Le futur président ukrainien Petro Porochenko a annoncé lundi qu'il poursuivrait l'opération militaire contre les insurgés prorusses pour les empêcher de transformer l'est du pays en «Somalie», alors que la Russie s'est dite «prête au dialogue» avec le nouveau président.

Dans la région séparatiste de Donetsk, les insurgés ont accueilli l'élection du milliardaire prooccidental et son annonce qu'il se rendrait dans l'est en prenant le contrôle d'un site stratégique, l'aéroport de Donetsk, désormais fermé et sous bonne garde. Tous les vols y ont été annulés.

Donné vainqueur au premier tour de la présidentielle avec presque 54 % des suffrages, selon les premiers résultats officiels, le milliardaire prooccidental, qui suscite les attentes énormes des Ukrainiens et des Occidentaux pour régler la crise politique qui enfle depuis plus de six mois, a confirmé l'orientation qu'il comptait donner à sa politique: en route vers l'intégration européenne.

Premier signe de sa volonté d'accrocher l'Ukraine à l'Europe: une «très probable» visite dès le 4 juin à Varsovie où l'a invité le président Bronislaw Komorowski.

Poursuite de l'opération militaire dans l'est 

Il a également indiqué souhaiter conserver à son poste le premier ministre par intérim Arseni Iatseniouk qui dirige depuis le 27 février le gouvernement et a négocié avec les Occidentaux une aide de 27 milliards de dollars à l'Ukraine.

Le futur président a par ailleurs prôné la poursuite de l'«opération antiterroriste» lancée le 13 avril, mais de manière «plus brève et plus efficace».

«Ceux qui refusent de déposer les armes sont des terroristes et on ne négocie pas avec les terroristes. Leur objectif est de transformer le Donbass en Somalie», a lancé M. Porochenko au cours d'une conférence de presse. «Je ne laisserai personne faire ceci sur le territoire de notre État.
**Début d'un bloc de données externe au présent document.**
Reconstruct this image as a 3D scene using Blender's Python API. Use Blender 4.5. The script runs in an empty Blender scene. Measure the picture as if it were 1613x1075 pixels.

J'espère que la Russie soutiendra mon approche».

Dans sa première réaction depuis la fin du scrutin, la Russie s'est dite «prête au dialogue avec Petro Porochenko», sans toutefois indiquer qu'elle reconnaissait la légitimité du nouveau président.

«Nous sommes prêts à un dialogue pragmatique, sur un pied d'égalité, basé sur le respect de tous les accords, en particulier dans le domaine commercial, économique et gazier et en ayant en vue la recherche de solutions aux problèmes existant actuellement entre la Russie et l'Ukraine», a indiqué le chef de la diplomatie russe Sergueï Lavrov.

Il a par ailleurs estimé qu'une poursuite des opérations militaires serait une «erreur colossale».

Berlin, un des «parrains» européens de l'Ukraine, espère pour sa part que Moscou va respecter le résultat de l'élection.

Tâche titanesque 

Au soir de son élection, Petro Porochenko, deux fois ministre de précédents gouvernements, n'avait pas attendu les résultats officiels pour détailler les premières mesures qu'il prendra en tant que chef de l'État: «ramener la paix en Ukraine» et convoquer dès cette année des élections législatives anticipées.

Un travail titanesque attend le futur président qui devra gérer tout autant la rébellion prorusse dans l'est que la quasi-faillite de l'économie ukrainienne, ainsi que des réformes économiques impopulaires imposées en échange de l'aide de 27 milliards de dollars consentie par le FMI, la Banque mondiale et l'Union européenne.

Le cinquième président de l'Ukraine indépendante devra également négocier avec la Russie sur la dette gazière que son pays a contractée auprès d'elle, un dossier qui inquiète les Européens, tributaires du gaz russe.

M. Porochenko a largement devancé l'égérie de la Révolution orange de 2004, Ioulia Timochenko, qui n'a recueilli que 13 % des voix.

Le sociologue Valéri Paniotto a expliqué l'ampleur de la victoire de M. Porochenko par le phénomène de vote utile pour les Ukrainiens «qui voulaient que la présidentielle se termine au premier tour» pour donner plus de légitimité au président, mais surtout à sa fonction.

Le scrutin, soutenu par les Occidentaux, s'est déroulé après six mois d'une crise politique sans précédent, marquée par la sanglante répression du mouvement proeuropéen de contestation de Maïdan, le rattachement express de la Crimée à la Russie et une insurrection armée prorusse qui a pratiquement coupé l'est russophone du reste de l'Ukraine.

L'élection avait pour toile de fond un affrontement géopolitique entre les Occidentaux et Vladimir Poutine dont le pays fait un grand retour sur le devant de la scène internationale.

Globalement, l'élection n'a pas pu se dérouler dans l'est, entre peur des gens d'aller voter, commissions électorales locales sous le contrôle des séparatistes et tout simplement en raison de l'absence d'urnes et de bulletins dans certains bureaux de vote.